Muttik noted that while the construction market was subdued in 2024, it offered an ideal window to prepare for an expected market recovery in 2025. “We used this time to get ready for the launch of the first phase of Kindluse Kodu, the second phase of Luige Kodud, and the Haabersti mini-warehouse complex. In the first quarter of 2025, we signed general contractor agreements for all three projects, and construction is now underway or about to begin.”

With the end of a 2.5-year economic downturn in late 2024, transaction activity in the real estate market began to pick up. The trend continued into early 2025, supported by falling interest rates and increased consumer confidence that property prices are not expected to decline. “We expect interest rates to continue falling throughout 2025, which will further boost interest in real estate investments—from both private homebuyers and institutional investors,” Muttik said. “We’re seeing early signs of a new growth cycle, and with that in mind, we’re moving ahead with several new developments. Construction is already underway at Luige Kodud Phase II and the Haabersti mini-warehouse complex. Later this year, we’ll begin construction on Kindluse Kodu Phase I and additional warehouse buildings on Lennuradari Road.”
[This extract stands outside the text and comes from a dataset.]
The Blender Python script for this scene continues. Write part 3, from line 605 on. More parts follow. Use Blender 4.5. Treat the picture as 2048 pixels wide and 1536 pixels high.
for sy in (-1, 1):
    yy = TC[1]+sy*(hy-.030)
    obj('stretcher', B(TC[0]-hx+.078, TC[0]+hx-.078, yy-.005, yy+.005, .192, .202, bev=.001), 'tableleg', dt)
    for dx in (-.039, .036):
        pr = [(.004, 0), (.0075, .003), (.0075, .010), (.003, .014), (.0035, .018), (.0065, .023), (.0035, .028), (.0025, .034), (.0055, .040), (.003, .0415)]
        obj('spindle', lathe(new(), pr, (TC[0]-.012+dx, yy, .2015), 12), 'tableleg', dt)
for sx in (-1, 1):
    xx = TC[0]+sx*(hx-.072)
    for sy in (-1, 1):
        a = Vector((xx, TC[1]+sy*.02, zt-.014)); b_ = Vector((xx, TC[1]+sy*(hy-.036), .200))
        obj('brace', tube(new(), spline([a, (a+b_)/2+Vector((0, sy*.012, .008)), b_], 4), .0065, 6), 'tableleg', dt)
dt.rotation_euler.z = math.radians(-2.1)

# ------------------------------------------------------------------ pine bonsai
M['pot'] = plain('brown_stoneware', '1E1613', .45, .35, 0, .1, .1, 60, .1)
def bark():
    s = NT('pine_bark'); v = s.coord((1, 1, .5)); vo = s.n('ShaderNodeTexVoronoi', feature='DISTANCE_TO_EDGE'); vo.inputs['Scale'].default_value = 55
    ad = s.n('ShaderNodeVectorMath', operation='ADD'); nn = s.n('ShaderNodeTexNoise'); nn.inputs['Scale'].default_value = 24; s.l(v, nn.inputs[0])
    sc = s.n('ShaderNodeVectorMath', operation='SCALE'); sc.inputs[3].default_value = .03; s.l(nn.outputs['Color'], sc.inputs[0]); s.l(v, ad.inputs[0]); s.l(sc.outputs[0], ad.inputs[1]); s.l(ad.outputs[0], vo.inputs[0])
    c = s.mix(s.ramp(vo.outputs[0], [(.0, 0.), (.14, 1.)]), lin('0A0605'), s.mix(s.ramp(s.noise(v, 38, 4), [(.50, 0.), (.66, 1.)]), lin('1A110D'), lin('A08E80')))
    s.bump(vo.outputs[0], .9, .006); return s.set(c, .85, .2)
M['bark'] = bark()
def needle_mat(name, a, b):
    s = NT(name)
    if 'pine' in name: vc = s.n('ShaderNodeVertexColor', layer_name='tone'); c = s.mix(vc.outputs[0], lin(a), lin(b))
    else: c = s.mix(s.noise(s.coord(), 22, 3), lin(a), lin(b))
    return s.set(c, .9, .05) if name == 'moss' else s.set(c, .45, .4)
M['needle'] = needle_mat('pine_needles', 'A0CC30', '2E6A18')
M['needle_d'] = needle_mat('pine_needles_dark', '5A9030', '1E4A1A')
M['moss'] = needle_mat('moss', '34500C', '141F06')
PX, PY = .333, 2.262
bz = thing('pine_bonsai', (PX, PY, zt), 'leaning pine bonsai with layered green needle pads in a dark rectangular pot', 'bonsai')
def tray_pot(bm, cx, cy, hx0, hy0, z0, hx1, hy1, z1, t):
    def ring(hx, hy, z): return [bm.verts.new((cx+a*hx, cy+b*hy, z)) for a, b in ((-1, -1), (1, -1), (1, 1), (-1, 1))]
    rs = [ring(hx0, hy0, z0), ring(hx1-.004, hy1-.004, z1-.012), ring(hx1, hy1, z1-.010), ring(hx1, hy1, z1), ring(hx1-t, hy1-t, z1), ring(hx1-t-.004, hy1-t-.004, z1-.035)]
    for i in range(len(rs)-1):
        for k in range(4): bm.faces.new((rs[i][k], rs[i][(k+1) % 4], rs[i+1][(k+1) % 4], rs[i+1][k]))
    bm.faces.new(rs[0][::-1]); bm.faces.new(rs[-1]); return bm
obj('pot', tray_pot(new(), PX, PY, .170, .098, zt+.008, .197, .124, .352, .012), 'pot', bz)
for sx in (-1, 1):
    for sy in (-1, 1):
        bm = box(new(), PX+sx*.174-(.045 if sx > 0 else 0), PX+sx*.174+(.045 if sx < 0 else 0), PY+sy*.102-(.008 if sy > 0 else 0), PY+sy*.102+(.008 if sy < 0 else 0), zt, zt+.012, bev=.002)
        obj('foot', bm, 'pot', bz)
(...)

Muttik also confirmed that planning is underway for multiple future developments, including a micro-apartment building in Riga.

“The year has started on a positive note, and all signs suggest that a new real estate growth cycle has begun,” he added. “We don’t expect rapid economic growth in 2025, and the property market will still face headwinds—from consumer uncertainty to tax increases. That said, current developments give us reason to remain cautiously optimistic about the year ahead.”

Everaus Kinnisvara is an ambitious property developer celebrating its 10th anniversary in 2025. The company began with single-family home developments in 2015 and has since expanded its portfolio to include apartment buildings, townhouses, semi-detached homes, office buildings, stock-office spaces, and mini-warehouses. While based in Estonia, Everaus is expanding into Latvia this year. Its current development portfolio includes over 600 residential units and 80,000 m² of commercial space.

The company is also preparing for its first public bond issuance, planned for this spring, to raise capital for financing projects that have entered the construction phase.